I think companies like Suncor can offer access to materials, certainly, to do testing on, as well as space on our site to perform research live, if you like, in taking things out of the lab to the next step. Suncor in particular does not do a lot of—

Well, what I would say again is that it's not my area of expertise, but we have worked with—as I understand it—outside research providers and with small companies, with opportunities to work on site.

It's indeed a great topic. In fact, with Suncor in particular we have companies that do partner with the organization, such as EnSolve.

I think we heard earlier today from the witnesses about how we need to reduce water and about all the fantastic work that has been done to reduce water. One of the ways we reduce water in different operations like SAGD—steam-assisted gravity drainage—extraction is to substitute solvents for water.

Where do those innovative solvents come from? They come from small companies, but do those small companies have the capacity and the wherewithal to scale up? That's part of the bridging. That's part of the growing: to allow small companies to deal with large companies. That's really what's needed. And you know what? The industry puts their money behind it. When I see that happen, our money is leveraged two or three times over.

Let me give you an example based on our work with researchers in Germany with the Humboldt institute. That's a partnership between the University of Alberta and the Helmholtz Association, which is the German equivalent of the National Research Council. We have teams of researchers from Canada and from Germany who are working on applying new technologies, particularly for land reclamation. In dealing with some of the sites—for example, at Suncor—they've been advising on how to bring in new technologies that have been tested in Germany for reclamation of mine sites and that can be applied in Canada to speed up reclamation and to enhance the development and restoration of active ecosystems.

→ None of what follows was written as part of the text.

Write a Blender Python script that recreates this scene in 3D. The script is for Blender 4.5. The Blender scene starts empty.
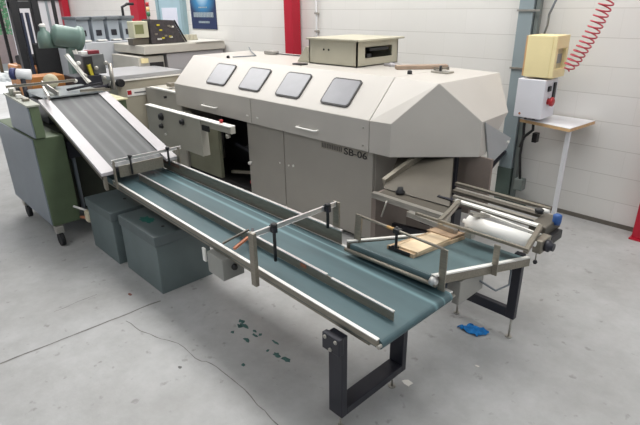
import bpy, bmesh, math, random
from mathutils import Vector, Matrix, noise
random.seed(7)
S = bpy.context.scene
COL = S.collection
R = math.radians

# ---------------------------------------------------------------- materials
def lin(c):
    return tuple(((v/255)/12.92 if v/255 <= .04045 else ((v/255+.055)/1.055)**2.4) for v in c) + (1,)

MATS = {}
def mat(name, rgb, rough=.6, metal=0., var=.08, scale=6., bump=0., spec=.5, stretch=None):
    if name in MATS: return MATS[name]
    m = bpy.data.materials.new(name); m.use_nodes = True
    nt = m.node_tree; b = nt.nodes['Principled BSDF']
    c = lin(rgb)
    b.inputs['Roughness'].default_value = rough
    b.inputs['Metallic'].default_value = metal
    b.inputs['Specular IOR Level'].default_value = spec
    tc = nt.nodes.new('ShaderNodeTexCoord')
    mp = nt.nodes.new('ShaderNodeMapping')
    if stretch: mp.inputs['Scale'].default_value = stretch
    n = nt.nodes.new('ShaderNodeTexNoise'); n.inputs['Scale'].default_value = scale; n.inputs['Detail'].default_value = 5
    nt.links.new(tc.outputs['Object'], mp.inputs['Vector']); nt.links.new(mp.outputs['Vector'], n.inputs['Vector'])
    r = nt.nodes.new('ShaderNodeValToRGB')
    r.color_ramp.elements[0].position = .3; r.color_ramp.elements[1].position = .7
    r.color_ramp.elements[0].color = tuple(max(0, v*(1-var)) for v in c[:3]) + (1,)
    r.color_ramp.elements[1].color = tuple(min(1, v*(1+var)) for v in c[:3]) + (1,)
    nt.links.new(n.outputs['Fac'], r.inputs['Fac']); nt.links.new(r.outputs['Color'], b.inputs['Base Color'])
    if bump:
        bp = nt.nodes.new('ShaderNodeBump'); bp.inputs['Strength'].default_value = bump; bp.inputs['Distance'].default_value = .01
        nt.links.new(n.outputs['Fac'], bp.inputs['Height']); nt.links.new(bp.outputs['Normal'], b.inputs['Normal'])
    MATS[name] = m
    return m

def emit(name, rgb, strength):
    m = bpy.data.materials.new(name); m.use_nodes = True
    b = m.node_tree.nodes['Principled BSDF']
    b.inputs['Base Color'].default_value = lin(rgb)
    b.inputs['Emission Color'].default_value = lin(rgb); b.inputs['Emission Strength'].default_value = strength
    return m

HOOD = mat('hood_paint', (190, 185, 178), .42, 0, .03, 3)
BODY = mat('body_paint', (160, 155, 147), .45, 0, .04, 3)
BOXP = mat('beige_box_paint', (182, 177, 158), .5, 0, .04, 4)
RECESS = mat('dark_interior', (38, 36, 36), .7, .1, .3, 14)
PANEL = mat('panel_paint', (178, 175, 164), .45, 0, .05, 4)
OLIVE = mat('olive_panel', (140, 140, 118), .5, 0, .08, 4)
EDGE = mat('pale_edge', (232, 230, 224), .4, 0, .03, 6)
DARK = mat('dark_plastic', (32, 32, 34), .45, 0, .15, 20)
BLACK = mat('black_steel', (44, 44, 52), .42, .2, .12, 9)
BLACK2 = mat('black_rubber', (24, 24, 26), .7, 0, .2, 20)
GLASS = mat('window_pane', (136, 136, 140), .25, .0, .04, 12, 0, .35)
GASK = mat('window_gasket', (60, 58, 58), .6, 0, .1, 10)
ALU = mat('aluminium', (205, 204, 202), .32, .65, .06, 14, 0, .5, (1, 14, 14))
STEEL = mat('brushed_steel', (178, 174, 166), .35, .75, .10, 12, 0, .5, (1, 12, 12))
GAL = mat('guide_steel', (140, 134, 122), .38, .55, .12, 10, 0, .5, (2, 10, 10))
BRONZE = mat('shaded_bronze_steel', (92, 87, 78), .5, .2, .15, 5)  # bronze-toned stainless, colour darkened for the shade below the hood
BROWNP = mat('brown_grey_panel', (132, 120, 112), .5, .1, .1, 6)
WHITEP = mat('white_rail_paint', (176, 172, 174), .4, 0, .03, 10)
ROLL = mat('white_roller_sleeve', (238, 236, 230), .45, 0, .02, 8)
GREEN = mat('olive_green_paint', (84, 98, 72), .5, 0, .12, 5)
CABSIDE = mat('grey_blue_panel', (122, 130, 138), .45, 0, .06, 4)
CABTOP = mat('cabinet_top', (150, 152, 140), .5, 0, .1, 6)
TEAL = mat('teal_grey_paint', (102, 114, 114), .5, 0, .08, 5)
TEALTOP = mat('teal_grey_lid', (92, 102, 103), .5, 0, .1, 5)
COLUMN = mat('column_paint', (140, 153, 158), .5, 0, .06, 3)
COLFOOT = mat('column_foot_paint', (78, 92, 86), .6, 0, .15, 6)
CREAM = mat('cream_plastic', (238, 222, 170), .5, 0, .03, 6)
CREAMD = mat('tan_plastic', (205, 165, 120), .5, 0, .05, 6)
SWBOX = mat('white_enclosure', (222, 222, 228), .45, 0, .02, 6)
RED = mat('red_paint', (176, 18, 44), .45, 0, .06, 4)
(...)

This is an example of where another country has had significant experience, and we're working with them to try to bring that activity to Canada and establish whether some of those ideas from Germany work in the boreal forest of Canada or whether they don't work. That's part of the screening that's essential before it can be applied on a large scale. I'd like to think that in terms of examples we are interested in collaborative research and in getting our students working with German researchers to learn about the best they have to offer. That's an example.

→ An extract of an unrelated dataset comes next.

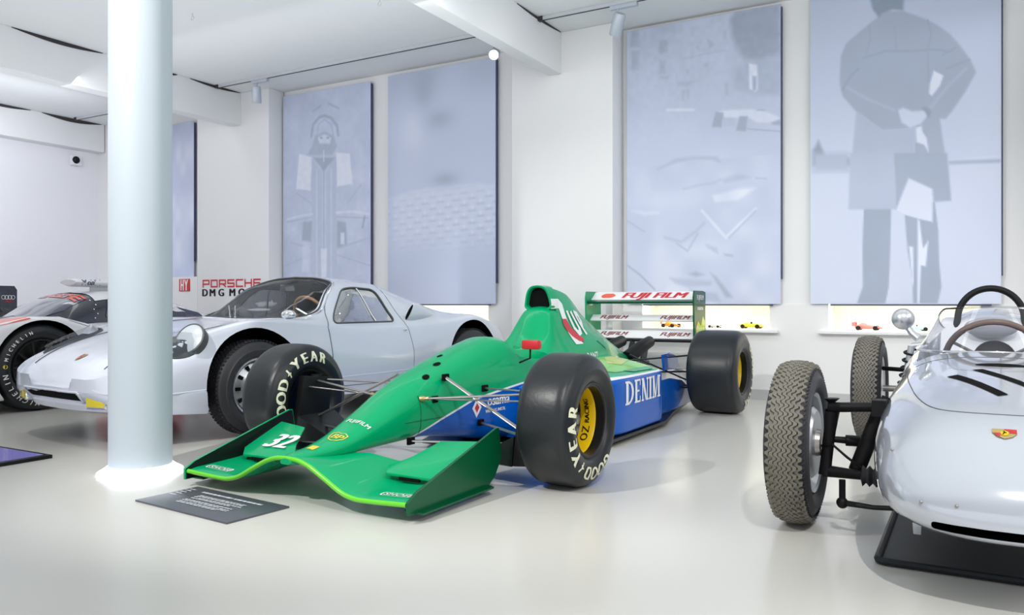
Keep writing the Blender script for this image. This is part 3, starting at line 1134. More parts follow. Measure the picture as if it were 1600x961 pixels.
text_bar(-.20, .02, .088, .016)
text_bar(.03, .22, .088, .016)
for i, y in enumerate((.045, .03, .015, 0, -.028, -.043, -.058, -.073)):
    text_bar(-.15, .19 - (.05 if i in (3, 7) else 0) - rr.uniform(0, .02), y, .008)
for i, y in enumerate((.095, .07, .045, .02, -.01)):
    text_bar(-.30, -.255, y, .009)
decal('lettering', merge2d(*items), 'plate_text', pl, plane_fn((0, 0, .0092), (1, 0, 0), (0, 1, 0)))['kind'] = 'stuff'

fs = empty('floor_screen', (-4.93, 2.46, 0), label='flat dark framed screen glowing violet on the floor at the left edge', cat='screen')
MB().box((0, 0, .010), (.86, .30, .02)).build('frame', 'matt_black', fs, bevel=.003)
MB().box((-.01, -.005, .0205), (.80, .25, .003)).build('display', 'screen', fs)
fh = empty('floor_hatch', (-.80, 4.25, 0), math.radians(-3), label='small thin square lid set into the white floor between the two race cars', cat='hatch')
MB().box((0, 0, .002), (.2, .2, .004)).build('lid', 'floor', fh)
MB().box((0, -.02, .0045), (.10, .008, .001)).build('handle_slot', 'gap_dark', fh)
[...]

I have to apologize to the committee on that particular question. I am not at all briefed on our thoughts with respect to value added. I can tell you what I know with respect to the development of our TRO technology as we were asked, but I'm afraid I don't have a good answer for you, Mr. Julian.

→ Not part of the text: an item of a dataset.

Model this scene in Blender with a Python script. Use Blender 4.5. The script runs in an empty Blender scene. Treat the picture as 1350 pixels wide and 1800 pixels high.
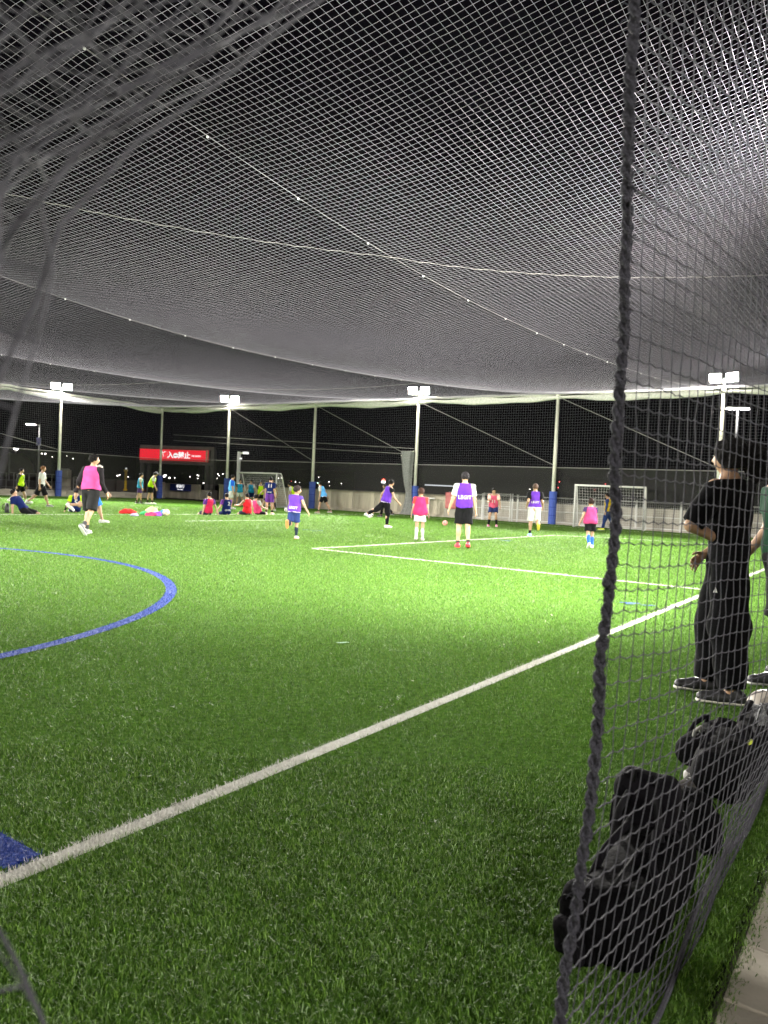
import bpy, bmesh, math, random
import numpy as np
from mathutils import Vector, Matrix
from mathutils.bvhtree import BVHTree
random.seed(7); rng = np.random.default_rng(7)
SC = bpy.context.scene
COL = SC.collection
R = math.radians

# ------------------------------------------------------------------ camera
CH = 1.30; PITCH = R(1.64); ROLL = R(2.6); F = 1330.0
cam_d = bpy.data.cameras.new('camera'); cam = bpy.data.objects.new('camera', cam_d); COL.objects.link(cam)
cR0 = Vector((1, 0, 0)); cFw = Vector((0, math.cos(PITCH), -math.sin(PITCH))); cU0 = Vector((0, math.sin(PITCH), math.cos(PITCH)))
cR = cR0*math.cos(ROLL)+cU0*math.sin(ROLL); cU = cU0*math.cos(ROLL)-cR0*math.sin(ROLL)
M = Matrix((cR, cU, -cFw)).transposed().to_4x4(); M.translation = Vector((0, 0, CH)); cam.matrix_world = M
cam_d.sensor_fit = 'VERTICAL'; cam_d.sensor_height = 36.0; cam_d.lens = 36.0*F/1800.0
cam_d.clip_start = 0.02; cam_d.clip_end = 2000
cam_d.dof.use_dof = True; cam_d.dof.focus_distance = 5.0; cam_d.dof.aperture_fstop = 4.6
SC.camera = cam

# ------------------------------------------------------------------ world, exposure
w = bpy.data.worlds.new('World'); SC.world = w; w.use_nodes = True
bg = w.node_tree.nodes['Background']; bg.inputs[0].default_value = (0.55, 0.5, 0.7, 1); bg.inputs[1].default_value = 0.0011
SC.view_settings.view_transform = 'Standard'; SC.view_settings.look = 'None'
SC.view_settings.exposure = 2.85; SC.view_settings.gamma = 1.0; SC.view_settings.use_curve_mapping = False
SC.render.engine = 'CYCLES'; SC.cycles.use_denoising = True
SC.cycles.max_bounces = 5; SC.cycles.transparent_max_bounces = 24; SC.cycles.sample_clamp_indirect = 4.0

# ------------------------------------------------------------------ coordinates: s across the ground, t along the touchline
CA, SA = math.cos(R(34.3)), math.sin(R(34.3))
E1 = Vector((CA, -SA, 0)); E2 = Vector((SA, CA, 0))
ANG1 = math.atan2(-SA, CA)            # heading of the s axis
def W(s, t, z=0.0): return Vector((CA*s+SA*t, -SA*s+CA*t, z))
def ST(X, Y): return (CA*X-SA*Y, SA*X+CA*Y)
def ray(px, py):
    return cR*((px-675)/F)+cU*(-(py-900)/F)+cFw
def G(px, py, z=0.0):
    d = ray(px, py); k = (z-CH)/d.z; return Vector((d.x*k, d.y*k, z))
def GP(px, py, Y):                     # point seen at (px,py) at the distance Y
    d = ray(px, py); k = Y/d.y; return Vector((d.x*k, Y, CH+d.z*k))

# ------------------------------------------------------------------ materials
MATS = {}
def mat(name, col, rough=0.8, spec=0.3, var=0.0, vscale=6.0, bump=0.0, bscale=60.0, metal=0.0, emit=None, es=0.0, sheen=0.0, stretch=None, alpha=None):
    if name in MATS: return MATS[name]
    m = bpy.data.materials.new(name); m.use_nodes = True; nt = m.node_tree; b = nt.nodes['Principled BSDF']
    b.inputs['Base Color'].default_value = (*col, 1); b.inputs['Roughness'].default_value = rough
    b.inputs['Specular IOR Level'].default_value = spec; b.inputs['Metallic'].default_value = metal
    if sheen: b.inputs['Sheen Weight'].default_value = sheen
    tc = nt.nodes.new('ShaderNodeTexCoord'); src = tc.outputs['Object']
    if stretch:
        mp = nt.nodes.new('ShaderNodeMapping'); mp.inputs['Scale'].default_value = stretch; nt.links.new(src, mp.inputs[0]); src = mp.outputs[0]
    if var:
        n = nt.nodes.new('ShaderNodeTexNoise'); n.inputs['Scale'].default_value = vscale; n.inputs['Detail'].default_value = 5
        nt.links.new(src, n.inputs['Vector'])
        r = nt.nodes.new('ShaderNodeValToRGB'); r.color_ramp.elements[0].position = 0.3; r.color_ramp.elements[1].position = 0.7
        r.color_ramp.elements[0].color = (*[c*(1-var) for c in col], 1); r.color_ramp.elements[1].color = (*[min(1, c*(1+var)) for c in col], 1)
        nt.links.new(n.outputs[0], r.inputs[0]); nt.links.new(r.outputs[0], b.inputs['Base Color'])
    if bump:
        n2 = nt.nodes.new('ShaderNodeTexNoise'); n2.inputs['Scale'].default_value = bscale; n2.inputs['Detail'].default_value = 3
        nt.links.new(src, n2.inputs['Vector'])
        bp = nt.nodes.new('ShaderNodeBump'); bp.inputs['Strength'].default_value = bump; bp.inputs['Distance'].default_value = 0.02
        nt.links.new(n2.outputs[0], bp.inputs['Height']); nt.links.new(bp.outputs[0], b.inputs['Normal'])
    if emit:
        b.inputs['Emission Color'].default_value = (*emit, 1); b.inputs['Emission Strength'].default_value = es
    if alpha is not None: b.inputs['Alpha'].default_value = alpha
    MATS[name] = m; return m
def cloth(name, col): return mat(name, col, 0.9, 0.08, 0.14, 9, 0.35, 28, sheen=0.02)

# ------------------------------------------------------------------ object helpers
def link(name, me, m=None, parent=None, smooth=False):
    o = bpy.data.objects.new(name, me)
    if m is not None and len(me.materials) == 0: me.materials.append(m)
    COL.objects.link(o)
    if parent is not None: o.parent = parent
    if smooth: me.polygons.foreach_set('use_smooth', np.ones(len(me.polygons), bool))
    return o
def np_mesh(name, V, Q):
    me = bpy.data.meshes.new(name); V = np.asarray(V, np.float32); Q = np.asarray(Q, np.int32)
    n, k = Q.shape
    me.vertices.add(len(V)); me.vertices.foreach_set('co', V.ravel())
    me.loops.add(n*k); me.loops.foreach_set('vertex_index', Q.ravel())
    me.polygons.add(n); me.polygons.foreach_set('loop_start', np.arange(0, n*k, k, dtype=np.int32))
    me.update(calc_edges=True); return me
def empty(name, loc=(0, 0, 0), rz=0.0):
    o = bpy.data.objects.new(name, None); COL.objects.link(o); o.location = loc; o.rotation_euler = (0, 0, rz); o.empty_display_size = .1; return o
def tag(o, label, cat, group=None):
    o['label'] = label; o['category'] = cat
    if group: o['group'] = group
    return o
def kind(o, k): o['kind'] = k; return o
class MB:
    def __init__(s): s.v = []; s.f = []
    def box(s, c, size, rz=0.0, bev=0.0, M3=None):
        c = Vector(c); hx, hy, hz = [a/2 for a in size]; Rm = M3 if M3 is not None else Matrix.Rotation(rz, 3, 'Z')
        if bev > 0:
            bm = bmesh.new(); bmesh.ops.create_cube(bm, size=1.0)
            for v in bm.verts: v.co = Vector((v.co.x*size[0], v.co.y*size[1], v.co.z*size[2]))
            bmesh.ops.bevel(bm, geom=bm.edges[:], offset=bev, segments=2, affect='EDGES', profile=0.5)
            s.bm(bm, Matrix.Translation(c) @ Rm.to_4x4()); return s
        n = len(s.v)
        for z in (-hz, hz):
            for x, y in ((-hx, -hy), (hx, -hy), (hx, hy), (-hx, hy)): s.v.append(c+Rm @ Vector((x, y, z)))
        s.f += [(n+3, n+2, n+1, n), (n+4, n+5, n+6, n+7)]+[(n+i, n+(i+1) % 4, n+4+(i+1) % 4, n+4+i) for i in range(4)]
        return s
    def bm(s, bm, Mx=None):
        n = len(s.v); bm.verts.index_update()
        for v in bm.verts: s.v.append(Mx @ v.co if Mx is not None else v.co.copy())
        for f in bm.faces: s.f.append(tuple(n+v.index for v in f.verts))
        bm.free(); return s
    def tube(s, pts, r, k=6, caps=True):
        pts = [Vector(p) for p in pts]; n0 = len(s.v); m = len(pts)
        rs = r if isinstance(r, (list, tuple)) else [r]*m
        up = None
        for i, p in enumerate(pts):
            d = (pts[min(i+1, m-1)]-pts[max(i-1, 0)]).normalized()
            if up is None or abs(up.dot(d)) > .98: up = Vector((0, 0, 1)) if abs(d.z) < .9 else Vector((1, 0, 0))
            a = d.cross(up).normalized(); b = a.cross(d); up = b
            for j in range(k):
                th = 2*math.pi*j/k; s.v.append(p+(a*math.cos(th)+b*math.sin(th))*rs[i])
        for i in range(m-1):
            for j in range(k):
                a0 = n0+i*k+j; a1 = n0+i*k+(j+1) % k; s.f.append((a0, a1, a1+k, a0+k))
        if caps: s.f.append(tuple(n0+j for j in range(k))[::-1]); s.f.append(tuple(n0+(m-1)*k+j for j in range(k)))
        return s
    def sphere(s, c, r, sc=(1, 1, 1), sub=2):
        bm = bmesh.new(); bmesh.ops.create_icosphere(bm, subdivisions=sub, radius=r)
        return s.bm(bm, Matrix.Translation(Vector(c)) @ Matrix.Diagonal((*sc, 1)))
    def lathe(s, prof, c=(0, 0, 0), k=20):
        n0 = len(s.v); c = Vector(c)
        for r_, z in prof:
            for j in range(k):
                th = 2*math.pi*j/k; s.v.append(c+Vector((r_*math.cos(th), r_*math.sin(th), z)))
        for i in range(len(prof)-1):
            for j in range(k):
                a0 = n0+i*k+j; a1 = n0+i*k+(j+1) % k; s.f.append((a0, a1, a1+k, a0+k))
        s.f.append(tuple(n0+j for j in range(k))[::-1]); s.f.append(tuple(n0+(len(prof)-1)*k+j for j in range(k)))
        return s
    def build(s, name, m, parent=None, smooth=False):
        me = bpy.data.meshes.new(name); me.from_pydata([tuple(v) for v in s.v], [], s.f); me.update()
        return link(name, me, m, parent, smooth)
def cords(P0, P1, rad, k=3):
    """thin prisms between the arrays of end points, as one vertex / quad array"""
    P0 = np.asarray(P0, float); P1 = np.asarray(P1, float)
    d = P1-P0; L = np.linalg.norm(d, axis=1, keepdims=True); d = d/np.maximum(L, 1e-9)
    ref = np.where(np.abs(d[:, 2:3]) < .9, np.array([[0, 0, 1.]]), np.array([[1., 0, 0]]))
    a = np.cross(d, ref); a /= np.linalg.norm(a, axis=1, keepdims=True); b = np.cross(d, a)
    rad = np.broadcast_to(np.asarray(rad, float).reshape(-1, 1), (len(P0), 1))
    V = []
    for P in (P0, P1):
        for j in range(k):
            th = 2*math.pi*j/k+.5; V.append(P+(a*math.cos(th)+b*math.sin(th))*rad)
    V = np.stack(V, 1); n = len(P0); base = (np.arange(n)*2*k)[:, None]
    Q = [base+np.array([[j, (j+1) % k, k+(j+1) % k, k+j]]) for j in range(k)]
    return V.reshape(-1, 3), np.concatenate(Q, 0)
def grid_cords(P, rad, k=3, cols=True, rows=True):
    """P: array (n, m, 3) of knots; cords along both directions"""
    A = []; B = []
    if rows: A.append(P[:-1].reshape(-1, 3)); B.append(P[1:].reshape(-1, 3))
    if cols: A.append(P[:, :-1].reshape(-1, 3)); B.append(P[:, 1:].reshape(-1, 3))
    return cords(np.concatenate(A), np.concatenate(B), rad, k)

# ================================================================== SETTING
HP = 6.35; TF = 35.3; SL = -43.4; SN = -0.45
POLE_S = [0.8, -6.6, -14.1, -22.1, -29.4, -36.7, -43.4]

# ---- floodlights (lit lamps on the pole tops)
def flood(s, t, aim_s, aim_t, energy, size=R(120), blend=.9, z=HP+.62):
    q = W(aim_s, aim_t, 0); p = W(s, t, z); p = p+(q-p).normalized()*.35
    l = bpy.data.lights.new('floodlight_beam', 'SPOT'); l.energy = energy; l.color = (1.0, .965, .90); l.shadow_soft_size = .14
    l.spot_size = size; l.spot_blend = blend
    o = bpy.data.objects.new('floodlight_beam', l); COL.objects.link(o); o.location = p
    o.rotation_euler = (q-p).to_track_quat('-Z', 'Y').to_euler(); return o
LAMPS = [  # pole s, t, aim s, aim t, watts
    (-6.6, TF, -9, 10, 7000, R(84)), (-22.1, TF, -14, 9, 7000, R(84)), (-36.7, TF, -20, 10, 6800, R(84)), (SL, 27.5, -20, 12, 6800, R(88)),
    (0.9, 8.2, -9, 12, 3500, R(98)), (0.9, 22, -12, 17, 2200, R(100)), (0.9, -9.0, -12, 34, 4200, R(32)), (-23.3, -2.5, -17, 35, 4600, R(42)), (-23.3, -2.5, -9.5, 8.5, 7600, R(54)), (SL, 10, -24, 14, 6000, R(100))]  # second beam here belongs to the lamp added for the right midfield
for a in LAMPS: flood(*a)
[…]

My personal opinion is that you're exactly right. The challenge of course is how to set the strategy and how to make it successful.

What we've seen of the history of upgrading of bitumen from the oil sands has shown us that in some cases it's been extremely successful and profitable. Some of Suncor's operations show that and show the benefit of having a blend of different products, not just bitumen and not just fully upgraded material but everything in between. At the other extreme we have examples of big investments through government-industry partnerships. Depending on the timing, they look either wonderful or awful.

One of the difficulties we see in looking into the future is that when you look at the value of bitumen versus upgraded product, there's a cycle. At present there is an extremely high incentive to upgrade. Five years ago there was very little incentive to upgrade. The challenge, in terms of public policy—and clearly from the government perspective and from the point of view of the public—is that you want to maximize value-added manufacturing, absolutely. But you also don't want to subsidize manufacturing that makes money sometimes and doesn't make money all the time. So you'd have to be very cautious about how to approach that problem. These are products that are going into a world market.